Improving Parse Speed

Execution plans for SELECT statements are cached by the server, but unless the exact same statement is repeated the stored execution plan details will not be reused. Even differing spaces in the statement will cause this lookup to fail. Use of bind variables allows you to repeatedly use the same statements whilst changing the WHERE clause criteria. Assuming the statement does not have a cached execution plan it must be parsed before execution. The parse phase for statements can be decreased by efficient use of aliasing. If an alias is not present, the engine must resolve which tables own the specified columns. The following is an example.

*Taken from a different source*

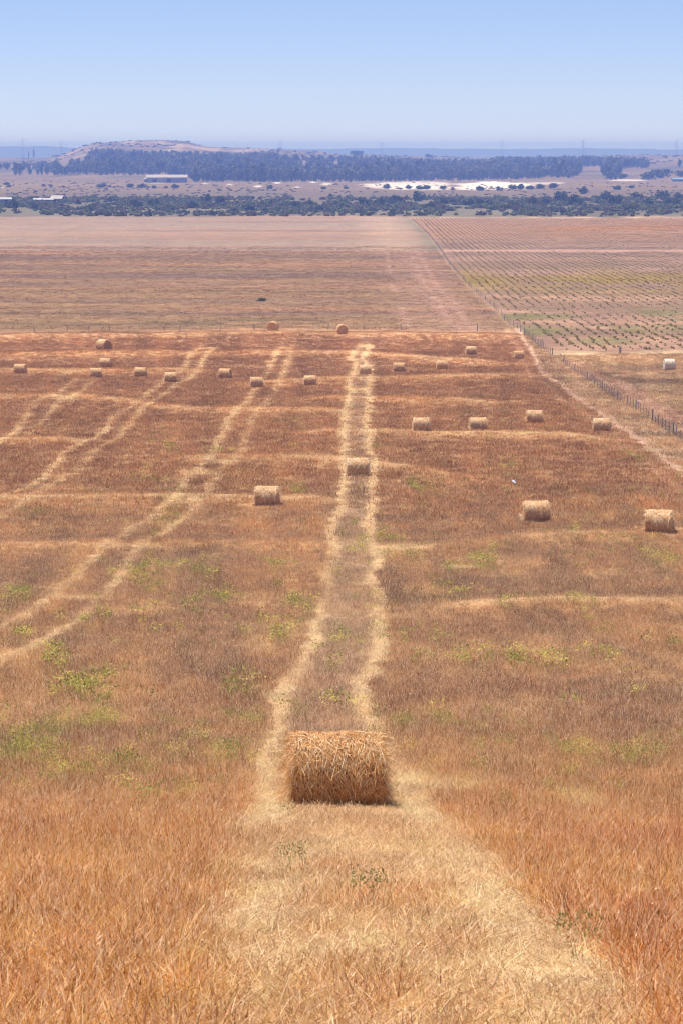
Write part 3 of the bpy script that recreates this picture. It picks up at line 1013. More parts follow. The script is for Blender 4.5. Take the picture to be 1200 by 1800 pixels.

Bad Statement	Good Statement
SELECT first_name,        last_name,        country FROM   employee,        countries WHERE  country_id = id AND    lastname   = 'HALL';	SELECT e.first_name,        e.last_name,        c.country FROM   employee e,        countries c WHERE  e.country_id = c.id AND    e.last_name  = 'HALL';

Packages Procedures and Functions

When an SQL statement, or anonymous block, is passed to the server it is processed in three phases.

Phase	Actions
Parse	Syntax Check and Object Resolution
Execution	Necessary Reads and Writes performed
Fetch	Resultant rows are Retrieved, Assembled, Sorted and Returned

The Parse phase is the most time and resource intensive. This phase can be avoided if all anonymous blocks are stored as Database Procedures, Functions, Packages or Views. Being database objects their SQL text and compiled code is stored in Data Dictionary and the executable copies reside in the Shared Pool.